Como quien pone un espejo, del que no espera deformaciones, y trata de mirarse a sí mismo sin contemplación alguna. Con frialdad incluso, con perfeccionismo. Sin asustarse de lo que se pueda encontrar, pero sin necesidad de entrar en psicoanálisis tortuosos, ni en complejos atávicos de los que apenas puedan quedar vestigios. En realidad apartando el yo en la medida que se pueda. Ese obstáculo que impide ver tantas certezas y valorar con mesura la escurridiza verdad que nos rodea, con sobriedad tal vez.
Hay algo de eso en salir de una isla, de un mundo interior y que se cree autosuficiente, de los amparos cotidianos, y abrir bien los ojos para no dejar nada sin observar de todo lo nuevo que uno encuentra. Esa sosegada pasión por conocer lo que era lejano y que ahora se tiene alrededor, como en un sueño.
Tratar de descifrar códigos ajenos, con el esfuerzo tranquilo de ponernos en el lugar de los otros, de quien sueña también como uno mismo, quizás sueños entrelazados. Y expresarlo con palabras llanas, que a veces se encabritan y no se dejan dominar, y no se entienden, si no es como simple musicalidad a veces coja, casi siempre insuficiente.
El lenguaje no podía ser más que reflejo de las limitaciones de la misma vida. Se quisiera ir más allá sin perder todo lo bueno que se ha ido amontonando con las experiencias múltiples que animan el recorrer diario. Traspasar, como Alicia, pero no encontrar todo al revés, sino llevar con uno la ínfima carga de los tesoros obtenidos y saborear los nuevos aromas que las combinaciones de signos convenidos consigan ofrecer en una nueva composición recreada.
Y así alguna vez resplandece la leve brasa, casi sin querer, se aviva una apagada fiesta para los sentidos, sólo para uno mismo, moderada, porque todo aspaviento puede ser derrota, toda luz puede oscurecer el misterio que deja entrever la penumbra.
No es canto de triunfo, aunque se desee, sino pobre estrofa improvisada, que surge a borbotones buscando una simple vía para interpretar el mundo. Aunque la revistan colores pálidos, o se oculte tras falsos oropeles, no es más que un modesto intento de continuidad, de normalidad, de pervivencia.
Se concentran en la gota que cae los cien minerales de una estalactita, que a simple vista no se aprecian, sino como polvo cansado y condenado a vagar por estas líneas sin brillo y hasta sin propósito.

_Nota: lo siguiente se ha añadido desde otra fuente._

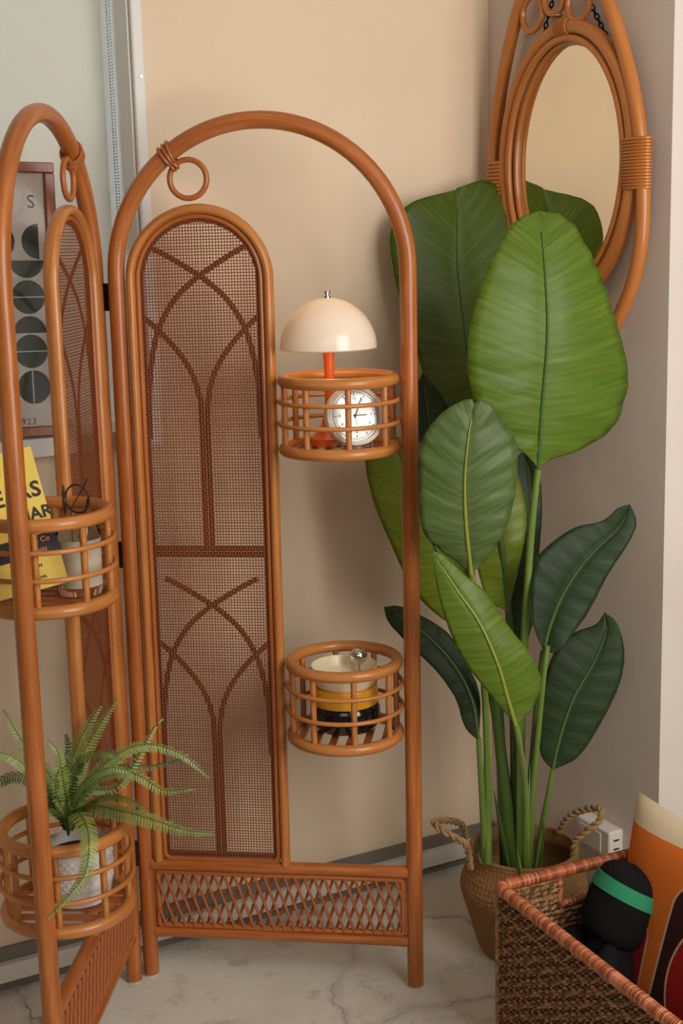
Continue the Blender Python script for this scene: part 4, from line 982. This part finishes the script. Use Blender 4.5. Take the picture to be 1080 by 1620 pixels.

¿Será puro egoísmo? Esta es la respuesta probable en este mar de dudas. El yo que tan sutilmente se había apartado, se disfraza y reaparece en escena para intervenir en un cameo no pedido. Y no nos abandona. En verdad es el relicario que contiene esa pequeña gota, que se deja escapar de vez en cuando para formar un sinuoso rastro. Un camino que algún día debería servirnos para regresar a la lejana línea de salida, que en realidad siempre tenemos por delante.